In the continuing—and to-be-continued for quite some time, judging by the rate comments are com ing in—discussion about the virtues and vices of firms switching to a two-tier partnership model, here's one more data point. The results of the poll I launched about 10 days ago:
Here's what we see: The most popular response, by a reasonable margin, was "to retain valuable associates we would otherwise have had to lose." Second to that is an arguably related purpose, "to provide a period to additionally evaluate people." These two together captured 58% of all votes, whereas "to increase profits per partner" received only 13%, and actually tied with "to provide an alternative 'lifestyle' career track."

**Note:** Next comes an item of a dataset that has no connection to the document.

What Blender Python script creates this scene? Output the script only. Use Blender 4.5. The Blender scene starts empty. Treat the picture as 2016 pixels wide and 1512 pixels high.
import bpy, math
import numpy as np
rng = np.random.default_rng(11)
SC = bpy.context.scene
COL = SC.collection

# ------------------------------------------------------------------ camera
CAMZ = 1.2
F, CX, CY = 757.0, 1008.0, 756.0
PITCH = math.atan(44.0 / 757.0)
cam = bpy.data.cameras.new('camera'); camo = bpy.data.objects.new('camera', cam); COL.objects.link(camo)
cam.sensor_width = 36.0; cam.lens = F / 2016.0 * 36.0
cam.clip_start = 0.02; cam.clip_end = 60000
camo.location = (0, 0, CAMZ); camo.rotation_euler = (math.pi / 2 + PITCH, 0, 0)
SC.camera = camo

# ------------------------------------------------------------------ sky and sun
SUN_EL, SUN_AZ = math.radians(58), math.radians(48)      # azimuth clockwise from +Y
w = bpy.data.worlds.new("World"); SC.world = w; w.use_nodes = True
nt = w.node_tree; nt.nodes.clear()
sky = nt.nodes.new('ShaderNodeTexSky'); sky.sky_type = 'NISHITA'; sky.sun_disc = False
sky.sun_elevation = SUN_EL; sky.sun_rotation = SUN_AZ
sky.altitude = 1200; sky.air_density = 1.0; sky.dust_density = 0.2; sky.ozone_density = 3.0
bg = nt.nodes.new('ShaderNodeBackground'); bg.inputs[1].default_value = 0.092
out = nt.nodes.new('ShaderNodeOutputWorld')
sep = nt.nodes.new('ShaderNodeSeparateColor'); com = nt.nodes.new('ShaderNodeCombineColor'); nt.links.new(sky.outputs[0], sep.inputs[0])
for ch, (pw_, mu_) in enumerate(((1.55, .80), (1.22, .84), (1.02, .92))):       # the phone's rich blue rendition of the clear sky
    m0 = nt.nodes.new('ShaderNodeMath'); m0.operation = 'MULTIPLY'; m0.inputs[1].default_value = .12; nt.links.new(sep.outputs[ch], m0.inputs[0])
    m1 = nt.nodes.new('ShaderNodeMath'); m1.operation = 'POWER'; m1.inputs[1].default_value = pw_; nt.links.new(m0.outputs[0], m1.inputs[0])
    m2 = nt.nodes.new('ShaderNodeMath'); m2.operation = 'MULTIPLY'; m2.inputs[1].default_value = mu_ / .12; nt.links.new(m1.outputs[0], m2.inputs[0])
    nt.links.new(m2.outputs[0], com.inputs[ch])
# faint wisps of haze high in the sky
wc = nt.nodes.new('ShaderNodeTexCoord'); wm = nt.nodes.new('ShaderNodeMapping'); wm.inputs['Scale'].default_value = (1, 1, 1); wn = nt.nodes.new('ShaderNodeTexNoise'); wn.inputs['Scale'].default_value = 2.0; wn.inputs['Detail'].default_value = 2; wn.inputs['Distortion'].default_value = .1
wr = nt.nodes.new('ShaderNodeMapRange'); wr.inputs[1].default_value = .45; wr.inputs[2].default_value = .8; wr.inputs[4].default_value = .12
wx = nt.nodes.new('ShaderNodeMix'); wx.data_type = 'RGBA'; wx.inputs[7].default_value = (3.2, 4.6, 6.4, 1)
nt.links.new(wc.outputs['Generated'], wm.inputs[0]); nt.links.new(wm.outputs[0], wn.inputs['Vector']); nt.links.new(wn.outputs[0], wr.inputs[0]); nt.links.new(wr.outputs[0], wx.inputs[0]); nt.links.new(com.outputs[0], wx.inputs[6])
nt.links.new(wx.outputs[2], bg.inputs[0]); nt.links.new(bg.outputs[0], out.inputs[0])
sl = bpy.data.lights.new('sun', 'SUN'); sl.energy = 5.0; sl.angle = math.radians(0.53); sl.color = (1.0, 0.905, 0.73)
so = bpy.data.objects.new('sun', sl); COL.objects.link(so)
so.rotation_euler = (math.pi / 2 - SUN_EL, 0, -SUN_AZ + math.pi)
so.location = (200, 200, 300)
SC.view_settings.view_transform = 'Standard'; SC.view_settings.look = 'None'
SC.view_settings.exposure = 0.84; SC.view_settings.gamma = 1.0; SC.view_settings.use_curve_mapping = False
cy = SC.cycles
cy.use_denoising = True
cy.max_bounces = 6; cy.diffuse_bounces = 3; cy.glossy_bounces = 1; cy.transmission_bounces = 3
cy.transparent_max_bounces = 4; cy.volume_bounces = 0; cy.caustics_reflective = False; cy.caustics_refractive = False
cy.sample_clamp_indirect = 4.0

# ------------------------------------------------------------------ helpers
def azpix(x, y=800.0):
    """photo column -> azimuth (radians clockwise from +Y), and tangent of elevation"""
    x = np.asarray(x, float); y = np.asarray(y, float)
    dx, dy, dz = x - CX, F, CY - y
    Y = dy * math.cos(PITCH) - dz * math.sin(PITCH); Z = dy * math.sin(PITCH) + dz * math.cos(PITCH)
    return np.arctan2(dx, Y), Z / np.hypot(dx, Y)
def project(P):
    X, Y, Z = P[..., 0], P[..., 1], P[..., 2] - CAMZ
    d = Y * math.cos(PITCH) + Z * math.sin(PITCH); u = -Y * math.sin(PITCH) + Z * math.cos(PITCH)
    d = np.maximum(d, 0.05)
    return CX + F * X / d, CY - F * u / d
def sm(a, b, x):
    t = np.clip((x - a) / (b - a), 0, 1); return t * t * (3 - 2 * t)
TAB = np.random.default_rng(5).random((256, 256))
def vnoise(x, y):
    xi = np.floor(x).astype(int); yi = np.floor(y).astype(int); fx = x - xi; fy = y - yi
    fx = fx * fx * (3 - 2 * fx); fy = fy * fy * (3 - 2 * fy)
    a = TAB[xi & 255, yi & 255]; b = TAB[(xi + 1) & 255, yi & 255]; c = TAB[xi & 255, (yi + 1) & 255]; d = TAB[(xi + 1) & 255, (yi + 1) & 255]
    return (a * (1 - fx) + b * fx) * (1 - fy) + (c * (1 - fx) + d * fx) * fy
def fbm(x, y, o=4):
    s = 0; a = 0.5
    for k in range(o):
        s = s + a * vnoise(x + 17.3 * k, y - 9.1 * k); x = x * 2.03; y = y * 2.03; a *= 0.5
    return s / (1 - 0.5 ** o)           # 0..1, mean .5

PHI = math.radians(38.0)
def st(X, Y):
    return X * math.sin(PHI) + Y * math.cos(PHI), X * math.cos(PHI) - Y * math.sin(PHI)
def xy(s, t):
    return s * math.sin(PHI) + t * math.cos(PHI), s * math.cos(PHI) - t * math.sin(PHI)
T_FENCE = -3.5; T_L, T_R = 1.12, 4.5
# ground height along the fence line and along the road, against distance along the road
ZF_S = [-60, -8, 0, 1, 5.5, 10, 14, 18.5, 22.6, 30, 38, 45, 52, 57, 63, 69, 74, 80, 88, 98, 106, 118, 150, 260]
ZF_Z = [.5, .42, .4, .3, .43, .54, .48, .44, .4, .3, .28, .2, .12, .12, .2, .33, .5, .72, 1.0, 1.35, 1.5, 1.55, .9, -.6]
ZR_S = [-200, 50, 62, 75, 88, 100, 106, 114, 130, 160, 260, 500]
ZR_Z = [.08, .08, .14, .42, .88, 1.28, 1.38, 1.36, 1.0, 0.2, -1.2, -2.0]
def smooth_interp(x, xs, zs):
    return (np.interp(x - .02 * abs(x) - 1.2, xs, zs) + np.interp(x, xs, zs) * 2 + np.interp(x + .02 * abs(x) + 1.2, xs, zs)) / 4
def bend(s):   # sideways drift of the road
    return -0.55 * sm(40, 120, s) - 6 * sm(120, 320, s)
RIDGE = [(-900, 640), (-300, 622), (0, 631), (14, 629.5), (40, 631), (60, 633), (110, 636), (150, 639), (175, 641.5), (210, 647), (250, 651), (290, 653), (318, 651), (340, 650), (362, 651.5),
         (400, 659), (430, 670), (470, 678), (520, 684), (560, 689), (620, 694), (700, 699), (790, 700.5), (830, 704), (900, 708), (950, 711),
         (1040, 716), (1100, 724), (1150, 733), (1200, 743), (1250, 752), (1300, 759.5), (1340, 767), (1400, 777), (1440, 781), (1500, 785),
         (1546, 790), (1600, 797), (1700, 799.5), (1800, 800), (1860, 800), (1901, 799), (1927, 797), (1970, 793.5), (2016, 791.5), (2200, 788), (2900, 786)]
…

Now, the question is whether we're witnessing revisionist history in action, or whether our respondents are being perfectly candid and all the posturing by the consulting industry about how going two-tier would boost PPP was smoke and mirrors: Smoke and mirrors, I might add, which our readers saw right through if these responses are accurate about firms' actual motivations at the time of the switch.
Option A: Revisionist History. This would posit that the popularity of the rationale "to increase PPP" at the time of switching to two-tier status was real. But now that we know that such a switch, in and of itself, does no such thing, rather than eat crow people are simply positing that different factors were at work.
Option B: People Are Truthful. This would posit that the readers of "Adam Smith, Esq." are responding accurately to the poll and that boosting PPP as a rationale was, at the very least, grossly oversold by the consultants. Firms that switched did so primarily for the utterly defensible and arguably humane reason of providing a way to "keep valued associates."
I lean rather strongly towards Option B. Not only do I have a pronounced preference for believing the "Adam Smith, Esq." community is by default truthful, I also, following Occam's Razor, prefer the simpler to the more baroque explanation.
So what does this tell us? By and large, it supports Prof. Bill Henderson's theory that one primary reason firms shifted to two-tier status was to keep rainmakers happy (and on-board) by concentrating voting and economic power in the partnership in their hands, while also retaining enough competent, senior-level lawyers to actually get the firm's work done. The motivation for the shift, in other words, was more qualitative than quantitative.
That is to say, two-tier firms enjoy the ability to offer productive, profitable senior attorneys a career track that may constitute a long-run stable equilibrium choice both for those lawyers and the firms. In a single-tier firm, those same lawyers (who by hypothesis are not rainmakers) would be shown the door.